I would like to share with you the opening lines of Francis Thompson’s poem “The Hound of Heaven.”
I fled Him, down the nights and down the days;
I fled Him, down the arches of the years;
I fled Him, down the labyrinthine ways
Of my own mind; and in the mist of tears
I hid from Him, and under running laughter.
I first heard these words years ago. They touched me deeply and have since taken residence in my mind. I sense it’s because they touch a truth that I too have fled from—an unanswered but persistent call from soul and spirit. That call to truth is likely familiar to you as well.
Perhaps it is disguised as a persistent discontentment or a subtle sense that there must be more to life, a subtle yearning for a deeper and more meaningful life. That calling has never left me and has increasingly motivated my interest in contemplative practice, much as it has for many others across millennia and diverse cultures.
I now realize that Thompson’s hound is a poetic metaphor for the irrepressible urge that quickens soul and spirit toward a recognition and reunion with our true self, our divine essence. It has taken time, detours, misplaced pursuits, personal dramas, and subtle resistance for the ripening to occur, a ripening that allowed that inner heaven to subtly reveal itself only in brief glimpses, at first.
Do you know you know your hound, that irrepressible urge and the heaven it points towards? Can you sense it chasing you, urging you deeper, urging you to go beyond, urging you toward passion and aliveness? Does it show up as a nagging sense that there is yet something more? Does it show-up as a disturbance of mood? Does it appear as a recognition that outer ambitions and pursuits can never satisfy this inner urge? Or, is an increasing disillusionment and disinterest in the offerings of worldly life< Can you sense the inner heaven it’s pointing toward?
Perhaps, at times, you catch a brief glimpse catalyzed by a moment in nature, beauty, dance, music, or intimacy. Look carefully at what happens in these moments. Notice that your usual personal self and its ceaseless commentary drop away, leaving in its absence an incomprehensible experience—a natural flow, pervasive serenity, and simple well-being. Are we fortunate enough, at these seemingly serendipitous moments, to recognize the significance of that glimpse of Self, and know it as our essential and immutable Self, our inner heaven?

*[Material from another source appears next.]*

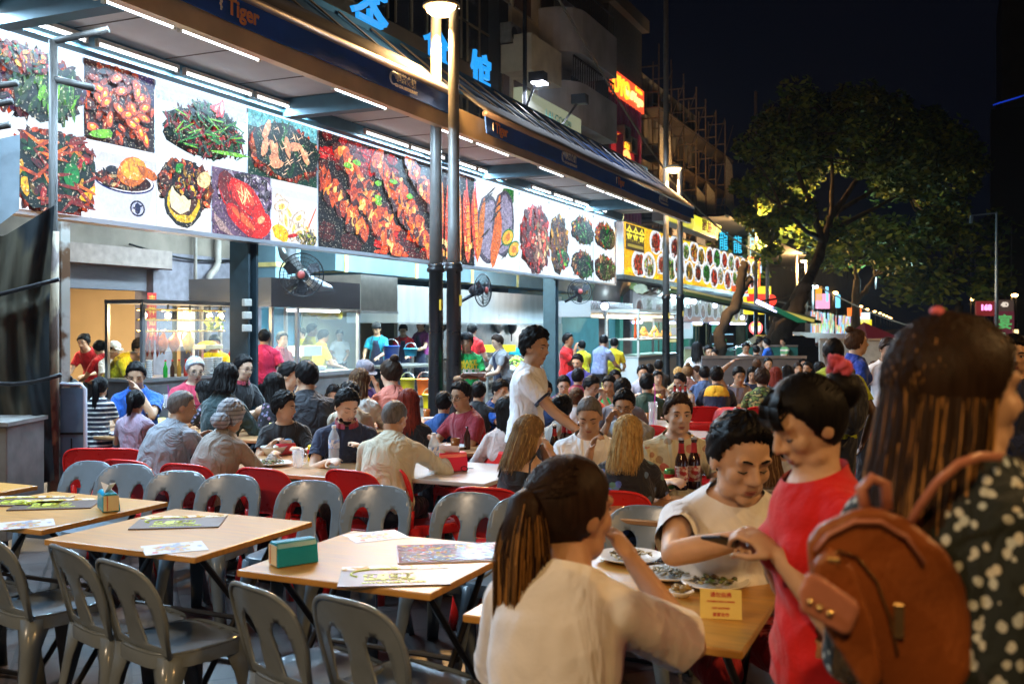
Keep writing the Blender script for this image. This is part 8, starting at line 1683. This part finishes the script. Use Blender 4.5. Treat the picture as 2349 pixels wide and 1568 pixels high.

And how have we learned to hide from our essence, our heaven? What things obscure and betray the unchanging presence of our true home? Make your own list. Here are some of mine: procrastination, distraction, meaningless entertainment, trivial conversations, transient pleasures, materialism, busyness, judgments, overindulging in numbing comforts, mental gymnastics, and finally an unquestioned and tenacious belief that I am my petty personal self and nothing beyond.
The poet goes further to say, “All things that betray my essence betray me. All things that betray me betray life.” That phrase shakes me. I don’t usually think of my accustomed and usual activities and attitudes as betraying me, betraying life. I usually consider them as worthwhile pleasures, human comforts, amusing moments, social pleasantries, or learned ways to relax. Are these self-betrayals, life-betrayals? What do you think?
Why do we spend a lifetime, individually and as a culture, inventing ways to avoid our true self, to betray our fundamental nature? Why is it that we fear that, without the reference point of an individual self and personal identity, we will be lost in a vast abyss of nothingness or worse? Will the richness of meditative experience reveal an empty psychological void or a sweet expansive inner heaven?
Once again, consider what happens when our usual sense of “I” dissolves during meditation or when immersed in nature, astonished by beauty, moved by music or art, engaged in dance, or overcome by selfless love? Do we fall apart, or do we find our self in a space of flow, openness, ease, and delight? What are we hiding from, anyway?
We must know how and why we hide from our true self in order to stop hiding, be still, and drop into our true Self. We must trust the inner hound and its scent and follow its pointing to the center of our being. We must know and trust that this inner and larger self is our true self. And there, we will discover the great treasures of human life.
And that brings us to the noble contemplative tradition of meditation.
Meditation is an age-old contemplative practice that has two aims. The first is to improve the quality of day-to-day life through reduced stress, reactivity, distress, and suffering accompanied by a greater happiness, calm, and spaciousness. The second and most traditional aim is to support and enable us to go beyond the perspectives and conditioning of our ordinary mind and usual identity to a natural, unconditioned self that allows for the full actualization of the human possibility—that proverbial “more to life.”
The first aim is the lesser aim of meditation. The second is the noble and profound aim. It allows to reveal and re-acquaint ourself with the final truths of self, reality, and human existence. It is the peak of human possibility and the treasure house of the qualities of human flourishing.